To approve a proposed transfer, the Planning Commission must find that the proposed developments are consistent with the general plan, compliant with the zoning code and appropriate for the neighborhood and the entire community. The code requires the Planning Commission to place conditions on the approval of transfers which ensures that documents are recorded on both the sending and receiving sites to identify the amount of non-residential development potential remaining on the sending site and the amount of floor area transferred to receiving sites. If the existing development rights are proposed to result from the demolition of a building on a sending site, that demolition must be completed before the building permit for construction of the building at the receiving site can be issued.

Program Status

Under the Santa Barbara TEDR program, potential buyers and sellers of development rights must find one another and propose a simultaneous demolition/construction plan for two sites; this could generate a disincentive to use the program. On the other hand, the demand for additional development in Santa Barbara provides the owners of potential sending sites with an incentive to use TEDR since they can recycle their properties to new, conforming structures and still sell the unused existing development rights.

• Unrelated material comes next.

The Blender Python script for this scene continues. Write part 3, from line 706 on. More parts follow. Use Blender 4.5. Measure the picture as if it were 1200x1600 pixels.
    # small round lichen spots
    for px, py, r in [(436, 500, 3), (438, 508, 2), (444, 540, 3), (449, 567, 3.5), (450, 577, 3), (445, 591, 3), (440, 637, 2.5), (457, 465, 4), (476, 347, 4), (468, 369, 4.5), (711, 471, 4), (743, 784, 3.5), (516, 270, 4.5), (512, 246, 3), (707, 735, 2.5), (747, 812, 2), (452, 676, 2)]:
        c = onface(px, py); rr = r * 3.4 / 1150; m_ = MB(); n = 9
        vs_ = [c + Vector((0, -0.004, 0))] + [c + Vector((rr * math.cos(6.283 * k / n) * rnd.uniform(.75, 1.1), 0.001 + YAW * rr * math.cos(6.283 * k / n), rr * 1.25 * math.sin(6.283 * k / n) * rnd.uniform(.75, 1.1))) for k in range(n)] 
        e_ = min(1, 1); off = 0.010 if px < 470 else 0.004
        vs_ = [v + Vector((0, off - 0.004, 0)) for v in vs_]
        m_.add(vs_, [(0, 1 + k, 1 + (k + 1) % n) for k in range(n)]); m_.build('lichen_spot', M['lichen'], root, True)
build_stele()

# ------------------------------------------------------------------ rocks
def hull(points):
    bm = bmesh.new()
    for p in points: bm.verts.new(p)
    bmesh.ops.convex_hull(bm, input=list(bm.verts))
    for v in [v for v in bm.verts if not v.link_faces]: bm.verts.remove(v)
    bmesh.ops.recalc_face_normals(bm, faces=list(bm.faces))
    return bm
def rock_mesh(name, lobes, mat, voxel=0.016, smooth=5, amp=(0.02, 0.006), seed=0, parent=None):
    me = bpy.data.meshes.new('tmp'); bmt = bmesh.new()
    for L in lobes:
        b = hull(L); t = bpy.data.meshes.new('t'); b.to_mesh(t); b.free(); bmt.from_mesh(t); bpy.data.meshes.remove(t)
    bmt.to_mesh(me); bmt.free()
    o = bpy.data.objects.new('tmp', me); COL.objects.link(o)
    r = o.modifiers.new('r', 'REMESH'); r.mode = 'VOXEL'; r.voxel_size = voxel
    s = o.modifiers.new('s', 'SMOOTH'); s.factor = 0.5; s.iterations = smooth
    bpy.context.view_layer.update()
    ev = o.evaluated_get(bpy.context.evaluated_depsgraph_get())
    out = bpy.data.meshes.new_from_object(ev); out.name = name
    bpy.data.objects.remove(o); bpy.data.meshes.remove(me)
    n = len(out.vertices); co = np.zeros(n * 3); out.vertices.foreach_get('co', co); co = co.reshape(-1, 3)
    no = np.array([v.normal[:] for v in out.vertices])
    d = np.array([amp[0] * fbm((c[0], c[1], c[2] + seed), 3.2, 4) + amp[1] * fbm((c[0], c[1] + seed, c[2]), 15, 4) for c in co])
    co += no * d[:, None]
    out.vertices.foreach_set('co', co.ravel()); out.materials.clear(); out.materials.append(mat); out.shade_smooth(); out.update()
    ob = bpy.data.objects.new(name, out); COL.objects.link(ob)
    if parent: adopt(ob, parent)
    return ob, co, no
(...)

Likewise, potential receiving site owners are motivated to buy existing development rights in order to obtain approvals to develop within the City’s annual growth limitations.

By 2001, the TEDR program had been approved for five projects.

  • In the first project, a 57,521 square foot office building was approved based on the demolition of a 44,600 square foot bowling alley on the receiving site, a 3,000 square foot allocation and the transfer of the remaining 9,921 square feet from two separate sending sites.
  • The second project involved the re-distribution of floor area between two proposed buildings: a 10,509 square foot commercial building and a mixed use building with 3,493 square feet of commercial space and two residential units.
  • At the third project site, a 1996 approval allowed the development of a grocery store on a receiving site using TEDRs from two sending sites. The grocery store was not ultimately built. In 1999, the City approved a redesign of the receiving site as a commercial complex.
  • A 23-room hotel was approved through the transfer of 8,429 square feet of commercial floor area from approved projects at two separate sending sites.
  • TEDRs from three sending sites were approved to allow the redistribution of 162 vacation ownership/hotel units in downtown Santa Barbara.